Secara teoretis, ini senada dengan teori demokrasi deliberatif Jurgen Habermas yang menekankan pentingnya dialog dan konsensus dalam ruang publik yang plural. Natsir sudah menjalankan prinsip ini jauh sebelum teori-teori tersebut populer di dunia akademik. Mosi Integral adalah prototipe demokrasi Islam Indonesia: tidak memaksakan, tetapi menginspirasi.
Penutup
Sejarah mencatat Mosi Integral sebagai langkah strategis yang menjadikan Islam bukan sebagai oposisi negara, tetapi mitra dalam membangun Indonesia. Lebih dari sekadar mosi parlemen, ia adalah pernyataan politik Islam yang dewasa: nasionalis, konstitusional, dan menjunjung tinggi keadilan.

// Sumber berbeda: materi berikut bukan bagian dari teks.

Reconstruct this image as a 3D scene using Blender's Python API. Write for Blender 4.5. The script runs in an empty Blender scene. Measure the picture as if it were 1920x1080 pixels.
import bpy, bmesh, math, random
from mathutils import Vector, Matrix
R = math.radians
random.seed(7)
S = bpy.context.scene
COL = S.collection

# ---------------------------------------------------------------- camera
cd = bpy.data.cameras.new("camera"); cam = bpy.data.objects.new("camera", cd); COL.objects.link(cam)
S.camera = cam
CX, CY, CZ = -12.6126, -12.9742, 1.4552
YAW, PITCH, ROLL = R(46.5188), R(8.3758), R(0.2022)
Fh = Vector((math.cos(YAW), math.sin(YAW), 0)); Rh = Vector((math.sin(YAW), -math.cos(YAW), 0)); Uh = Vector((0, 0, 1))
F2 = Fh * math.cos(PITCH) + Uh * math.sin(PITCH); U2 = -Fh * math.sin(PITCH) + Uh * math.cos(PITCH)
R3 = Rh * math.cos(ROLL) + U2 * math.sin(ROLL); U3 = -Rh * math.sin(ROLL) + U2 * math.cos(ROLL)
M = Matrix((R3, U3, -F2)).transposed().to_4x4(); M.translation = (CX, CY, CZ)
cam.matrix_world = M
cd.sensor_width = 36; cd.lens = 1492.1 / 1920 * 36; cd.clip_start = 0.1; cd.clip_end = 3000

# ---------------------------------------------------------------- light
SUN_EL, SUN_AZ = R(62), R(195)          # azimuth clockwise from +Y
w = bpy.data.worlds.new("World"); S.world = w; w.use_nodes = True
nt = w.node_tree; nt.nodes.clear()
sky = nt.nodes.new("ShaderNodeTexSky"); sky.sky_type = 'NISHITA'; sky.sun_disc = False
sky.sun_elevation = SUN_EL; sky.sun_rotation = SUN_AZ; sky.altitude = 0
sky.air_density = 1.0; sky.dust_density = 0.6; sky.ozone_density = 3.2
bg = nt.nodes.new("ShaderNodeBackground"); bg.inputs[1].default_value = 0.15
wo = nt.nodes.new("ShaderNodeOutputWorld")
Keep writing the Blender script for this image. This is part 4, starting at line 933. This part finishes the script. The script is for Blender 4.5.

Di tengah tantangan kebangsaan hari ini—polarisasi identitas, disinformasi politik, dan krisis moral publik—semangat Mosi Integral harus kembali digaungkan sebagai paradigma ketatanegaraan yang menjunjung integritas, keadilan, dan persatuan dalam bingkai NKRI.
Demikian
_______
Penulis Sekretaris Umum Badko HMI Sumut Periode 1997-1999, Medan 30 April 2025
________
Referensi:
1. Natsir, Mohammad. Risalah Mosi Integral dan Pidato-Pidato Politik, 1950.
2. Nasution, Harun. Islam Ditinjau dari Berbagai Aspeknya, UI Press, 1985.
3. Boland, B.J. The Struggle of Islam in Modern Indonesia, 1982.
4. Sidik, Ma’mun. Mohammad Natsir: Pemikiran dan Perjuangannya, Republika, 2008.
5. Habermas, Jurgen. Between Facts and Norms, MIT Press, 1996.
6. Risalah Sidang Konstituante Republik Indonesia, 1950.